■ **WORK REQUIRED**
Skipping all pictures, set down the lines of the listing from the first through the one with "wall_outlet('white duplex outlet low on the wall short".

■ **DATASET EXTRACT**
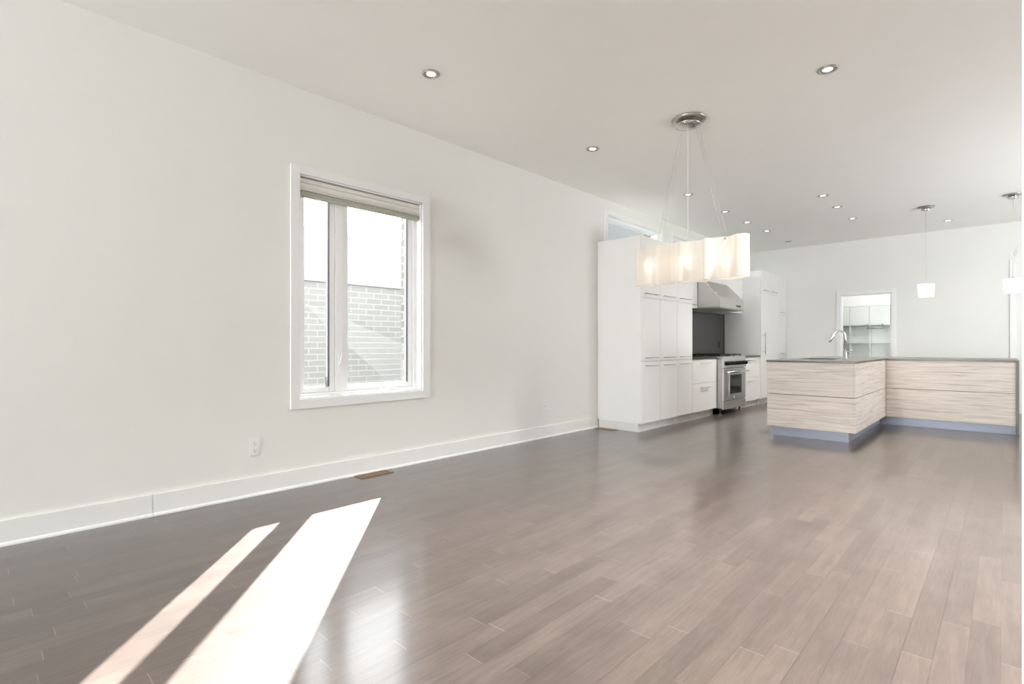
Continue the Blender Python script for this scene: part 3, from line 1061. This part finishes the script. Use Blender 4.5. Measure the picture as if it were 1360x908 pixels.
for xa in (2.106, 1.847):
    MB().box(xa, xa + 0.012, 12.856, 12.9195, 1.42, 1.53, 0.003).build('bracket', 'grey_metal', hb)

# ------------------------------------------------------------------ outlets and floor registers
def wall_outlet(label, y0, y1, z0, z1):
    t = thing('wall_outlet', label, 'outlet', (0.0, (y0 + y1) / 2, (z0 + z1) / 2), 'wall outlets on the left wall')
    MB().box(0.0005, 0.007, y0, y1, z0, z1, 0.0025).build('cover_plate', 'outlet_plastic', t)
    yc, zc_ = (y0 + y1) / 2, (z0 + z1) / 2
    for s in (-1, 1):
        zz = zc_ + s * 0.027
        r = MB().box(0.0072, 0.0090, yc - 0.016, yc + 0.016, zz - 0.017, zz + 0.017, 0.003).build('receptacle', 'outlet_plastic', t)
        q = MB()
        q.box(0.0091, 0.0094, yc - 0.008, yc - 0.006, zz - 0.003, zz + 0.009).box(0.0091, 0.0094, yc + 0.005, yc + 0.007, zz - 0.003, zz + 0.007)
        q.lathe([(0, 0.0), (0.003, 0.0), (0.003, 0.0004), (0, 0.0004)], 0.0091, yc, zz - 0.009, 10, 'x')
        q.build('slots', 'slot_dark', r)


wall_outlet('white duplex outlet low on the wall below the casement window', 1.404, 1.478, 0.288, 0.410)
wall_outlet('white duplex outlet low on the wall short of the tall cabinets', 4.664, 4.736, 0.280, 0.400)


def register(label, x0, x1, y0, y1, along):
    t = thing('floor_register', label, 'floor vent', ((x0 + x1) / 2, (y0 + y1) / 2, 0.0), 'floor registers along the left wall')
    w = 0.016
    m = MB()
    m.box(x0, x1, y0, y0 + w, 0.0005, 0.006, 0.001).box(x0, x1, y1 - w, y1, 0.0005, 0.006, 0.001)
    m.box(x0, x0 + w, y0 + w, y1 - w, 0.0005, 0.006, 0.001).box(x1 - w, x1, y0 + w, y1 - w, 0.0005, 0.006, 0.001)
    m.build('frame', 'register_wood', t)
    MB().box(x0 + w, x1 - w, y0 + w, y1 - w, 0.0005, 0.0015).build('damper', 'register_dark', t)
    m = MB()
    if along == 'y':
        k = 5
        for i in range(k):
            c = x0 + w + (x1 - x0 - 2 * w) * (i + 0.5) / k
            m.box(c - 0.005, c + 0.005, y0 + w, y1 - w, 0.0017, 0.0055)
    else:
        k = 5
        for i in range(k):
            c = y0 + w + (y1 - y0 - 2 * w) * (i + 0.5) / k
            m.box(x0 + w, x1 - w, c - 0.005, c + 0.005, 0.0017, 0.0055)
    m.build('louvres', 'register_wood', t)


register('wooden floor register against the baseboard under the window', 0.030, 0.146, 2.215, 2.520, 'y')
register('floor register on the floor at the foot of the tall cabinet side', 0.05, 0.32, 5.665, 5.765, 'x')

# ------------------------------------------------------------------ recessed lights
dl0 = thing('recessed_light', '', 'ceiling light', (0, 0, 0), 'recessed ceiling lights')
MB().lathe([(0.064, -0.0005), (0.064, -0.006), (0.058, -0.008), (0.050, -0.006), (0.049, -0.0005)], 0, 0, 0, 36, close=True).build('trim_ring', 'nickel', dl0)
MB().lathe([(0.0485, -0.0005), (0.0485, -0.0030), (0.040, -0.0045), (0.031, -0.0035), (0.031, -0.0005)], 0, 0, 0, 36, close=True).build('gimbal', 'steel', dl0)
MB().lathe([(0.0305, -0.0005), (0.0305, -0.004), (0.026, -0.006), (0, -0.007)], 0, 0, 0, 28).build('lens', 'lamp_lens', dl0)
DL = [
    (0.897, 2.339, 'recessed light nearest the casement window, leftmost on the ceiling'),
    (3.007, 4.256, 'recessed light on its own at the upper right of the ceiling'),
    (0.921, 4.347, 'recessed light left of the long chandelier, over open floor'),
    (0.922, 6.517, 'recessed light right beside the centre cord of the chandelier'),
    (0.929, 7.734, 'recessed light over the range end of the cabinets, second in the cabinet row'),
    (0.927, 8.635, 'recessed light in the cabinet row, third beyond the chandelier cord'),
    (0.950, 9.523, 'last lit recessed light in the row along the cabinets'),
    (2.188, 7.789, 'nearest of the three recessed lights over the island arm'),
    (2.194, 8.562, 'middle of the three recessed lights over the island arm'),
    (2.205, 9.509, 'farthest of the three recessed lights over the island arm'),
    (3.275, 10.691, 'recessed light close to the far wall, right of the island pendant'),
]
for i, (x, y, lb) in enumerate(DL):
    t = dl0 if i == 0 else copy_tree(dl0)
    t.location = (x, y, H)
    t['label'] = lb


def downlight_or_fill(x, y):
    ld = bpy.data.lights.new('downlight_or_fill', 'SPOT')
    ld.energy = DOWNLIGHT_OR_FILL[0] if x < 2 else (DOWNLIGHT_OR_FILL[1] if y > 6 else DOWNLIGHT_OR_FILL[2])
    if 4 < y < 4.5:
        ld.energy *= 1.0
    if 2 < y < 3:
        ld.energy *= 2.6 if x > 4 else 1.5
    if y < 1:
        ld.energy *= 0.4
    if y > 10 or ld.energy == 0:
        ld.energy = 20 if x > 2 else 12
    ld.color = (1.0, 0.98, 0.95)
    ld.spot_size = math.radians(115)
    ld.spot_blend = 1.0
    ld.shadow_soft_size = 0.06
    lo = bpy.data.objects.new('downlight_or_fill', ld)
    COL.objects.link(lo)
    lo.location = (x, y, H - 0.025)


# lamps of the modelled fixtures, plus lamps added out of view to brighten the floor
for x, y in [(d[0], d[1]) for d in DL] + [(3.007, 2.339), (5.0, 2.9), (5.0, 5.0), (3.007, 0.3), (5.0, 0.3)]:
    downlight_or_fill(x, y)
un = thing('ceiling_speaker', 'small unlit dark disc on the ceiling by the far corner', 'ceiling fixture', (0.944, 10.766, H))
MB().lathe([(0.055, -0.0005), (0.055, -0.005), (0.045, -0.008), (0.045, -0.0005)], 0.944, 10.766, H, 32, close=True).build('rim', 'nickel', un)
MB().lathe([(0.0445, -0.0005), (0.0445, -0.004), (0.0, -0.006)], 0.944, 10.766, H, 28).build('cover', 'lens_off', un)

# ------------------------------------------------------------------ island pendants
PD = [(3.112, 9.44, 'white glass island pendant hanging on a straight cord left of the other'),
      (4.005, 9.44, 'white glass island pendant at the right edge with a looped cord')]
for i, (x, y, lb) in enumerate(PD):
    t = thing('pendant_light', lb, 'pendant light', (x, y, H), 'island pendants')
    MB().lathe([(0, -0.0005), (0.105, -0.0005), (0.105, -0.008), (0.098, -0.014), (0.070, -0.018), (0, -0.018)], x, y, H, 36).build('canopy', 'nickel', t)
    MB().lathe([(0, -0.0185), (0.055, -0.0185), (0.055, -0.055), (0.050, -0.060), (0, -0.060)], x, y, H, 28).build('canopy_cup', 'chrome', t)
    zt, zb = 1.958, 1.772
    m = MB()
    if i == 0:
        m.tube([(x, y, H - 0.06), (x, y, 2.6), (x, y, zt + 0.02)], 0.0028, 8)
    else:
        raw = [(0, 0, 3.0), (0.004, 0, 2.93), (0.012, 0.0, 2.86), (0.05, 0.0, 2.75), (0.12, 0.01, 2.64), (0.15, 0.02, 2.54), (0.10, 0.01, 2.44),
               (0.03, 0.0, 2.35), (0.006, 0.0, 2.29), (0.02, -0.01, 2.25), (0.035, 0.01, 2.29), (0.03, 0.02, 2.34), (0.012, 0.0, 2.26), (0.0, 0, 2.12), (0, 0, zt + 0.02)]
        # smooth with Catmull-Rom
        P = [Vector((x + a, y + b, c)) for a, b, c in raw]
        Q = []
        for k in range(len(P) - 1):
            p0, p1, p2, p3 = P[max(0, k - 1)], P[k], P[k + 1], P[min(len(P) - 1, k + 2)]
            for s in range(6):
                u = s / 6
                Q.append(0.5 * ((2 * p1) + (-p0 + p2) * u + (2 * p0 - 5 * p1 + 4 * p2 - p3) * u * u + (-p0 + 3 * p1 - 3 * p2 + p3) * u ** 3))
        Q.append(P[-1])
        m.tube(Q, 0.0028, 8)
    m.build('cord', 'cable_wire', t)
    MB().lathe([(0, 0.022), (0.012, 0.022), (0.014, 0.0), (0.0, 0.0)], x, y, zt, 16).build('shade_cap', 'nickel', t)
    m = MB()
    m.lathe([(0.0, zt - 0.001 - zb), (0.088, zt - 0.001 - zb), (0.098, zt - 0.008 - zb), (0.098, zt - 0.014 - zb), (0.086, 0.006), (0.080, 0.0), (0.0, 0.0)], x, y, zb, 40)
    m.build('lamp_shade', 'pendant_opal', t)

# ------------------------------------------------------------------ long chandelier
CX, CY = 1.925, 4.36
ZB, ZT = 1.640, 1.978
ch = thing('linear_chandelier', 'long chandelier of three wavy white glass shades hung on thin cables', 'chandelier', (CX, CY, H))
MB().lathe([(0, -0.0005), (0.142, -0.0005), (0.145, -0.008), (0.138, -0.016), (0.105, -0.020), (0, -0.020)], CX, CY, H, 48).build('canopy', 'nickel', ch)
MB().lathe([(0, -0.0205), (0.070, -0.0205), (0.078, -0.040), (0.108, -0.044), (0.113, -0.050), (0.108, -0.058), (0.06, -0.070), (0, -0.074)], CX - 0.01, CY, H, 48).build('canopy_disc', 'steel', ch)


def wavy_outline(x0, x1, w, amp, ph, n_=40):
    """closed plan outline of a blown shade: two parallel sine walls joined by rounded ends"""
    L = x1 - x0
    top, bot = [], []

    def mid(s):
        return amp * math.sin(2 * math.pi * (s * 1.1) + ph)
    for k in range(n_ + 1):
        s = k / n_
        endw = min(1.0, math.sqrt(max(0.0, 1 - (abs(2 * s - 1)) ** 7)))
        ww = w * (0.10 + 0.90 * endw) * (1 + 0.12 * math.sin(6 * math.pi * s))
        top.append((x0 + L * s, mid(s) + ww))
        bot.append((x0 + L * s, mid(s) - ww * 0.95))
    return top + bot[::-1]


segs = [(CX - 0.515, CX - 0.150, 0.2), (CX - 0.172, CX + 0.178, 2.4), (CX + 0.150, CX + 0.515, 4.4)]
for i, (x0, x1, ph) in enumerate(segs):
    out = wavy_outline(x0, x1, 0.078, 0.034, ph)
    tmp = bmesh.new()
    N = len(out)
    zs = [ZB, ZB + 0.004, (ZB + ZT) / 2, ZT - 0.004, ZT]
    k_ = [1.0, 1.0, 1.0, 1.0, 1.0]
    cx_ = sum(p[0] for p in out) / N
    rings = []
    for z in zs:
        rings.append([tmp.verts.new((p[0], CY + p[1], z)) for p in out])
    for A, B in zip(rings, rings[1:]):
        for k in range(N):
            f = tmp.faces.new((A[k], A[(k + 1) % N], B[(k + 1) % N], B[k]))
            f.smooth = True
    bmesh.ops.recalc_face_normals(tmp, faces=tmp.faces)
    mb = MB()
    mb._merge(tmp)
    sh = mb.build('glass_shade', 'opal_glass', ch)
    sm = sh.modifiers.new('thickness', 'SOLIDIFY')
    sm.thickness = 0.004
    sm.offset = -1
    xc = (x0 + x1) / 2
    mid_y = CY + 0.034 * math.sin(2 * math.pi * 0.55 + ph)
    MB().lathe([(0, -0.045), (0.018, -0.04), (0.030, -0.015), (0.030, 0.01), (0.018, 0.035), (0.012, 0.05), (0, 0.05)], xc, mid_y, 1.83, 20).build('bulb', 'bulb_glow', ch)
    MB().lathe([(0, 0.0), (0.016, 0.0), (0.016, 0.075), (0.0, 0.075)], xc, mid_y, 1.8805, 16).build('lamp_holder', 'nickel', ch)
    ld = bpy.data.lights.new('chandelier_lamp', 'POINT')
    ld.energy = 2.6
    ld.color = (1.0, 0.91, 0.80)
    ld.shadow_soft_size = 0.04
    lo = bpy.data.objects.new('chandelier_lamp', ld)
    COL.objects.link(lo)
    lo.location = (xc, mid_y - 0.012, 1.80)
m = MB()
m.box(CX - 0.40, CX + 0.40, CY - 0.012, CY + 0.012, 1.958, 1.972, 0.002)
for xx in (CX - 0.33, CX, CX + 0.33):
    m.box(xx - 0.008, xx + 0.008, CY - 0.06, CY + 0.06, 1.960, 1.970, 0.002)
m.build('support_bar', 'nickel', ch)
for (xa, xb, yb) in ((-0.07, -0.31, -0.03), (-0.05, -0.28, 0.04), (0.06, 0.30, -0.03), (0.08, 0.33, 0.04)):
    MB().tube([(CX + xa, CY, H - 0.0645), (CX + xb, CY + yb * 0.3, 1.971)], 0.0013, 6).build('suspension_cable', 'cable_wire', ch)
MB().tube([(CX - 0.01, CY, H - 0.0735), (CX - 0.01, CY, 2.4), (CX - 0.01, CY, 1.9725)], 0.0026, 8).build('power_cord', 'cord_white', ch)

■ **FINISHED EXERCISE**
Continue the Blender Python script for this scene: part 3, from line 1061. This part finishes the script. Use Blender 4.5. Measure the picture as if it were 1360x908 pixels.
for xa in (2.106, 1.847):
    MB().box(xa, xa + 0.012, 12.856, 12.9195, 1.42, 1.53, 0.003).build('bracket', 'grey_metal', hb)

# ------------------------------------------------------------------ outlets and floor registers
def wall_outlet(label, y0, y1, z0, z1):
    t = thing('wall_outlet', label, 'outlet', (0.0, (y0 + y1) / 2, (z0 + z1) / 2), 'wall outlets on the left wall')
    MB().box(0.0005, 0.007, y0, y1, z0, z1, 0.0025).build('cover_plate', 'outlet_plastic', t)
    yc, zc_ = (y0 + y1) / 2, (z0 + z1) / 2
    for s in (-1, 1):
        zz = zc_ + s * 0.027
        r = MB().box(0.0072, 0.0090, yc - 0.016, yc + 0.016, zz - 0.017, zz + 0.017, 0.003).build('receptacle', 'outlet_plastic', t)
        q = MB()
        q.box(0.0091, 0.0094, yc - 0.008, yc - 0.006, zz - 0.003, zz + 0.009).box(0.0091, 0.0094, yc + 0.005, yc + 0.007, zz - 0.003, zz + 0.007)
        q.lathe([(0, 0.0), (0.003, 0.0), (0.003, 0.0004), (0, 0.0004)], 0.0091, yc, zz - 0.009, 10, 'x')
        q.build('slots', 'slot_dark', r)


wall_outlet('white duplex outlet low on the wall below the casement window', 1.404, 1.478, 0.288, 0.410)
wall_outlet('white duplex outlet low on the wall short of the tall cabinets', 4.664, 4.736, 0.280, 0.400)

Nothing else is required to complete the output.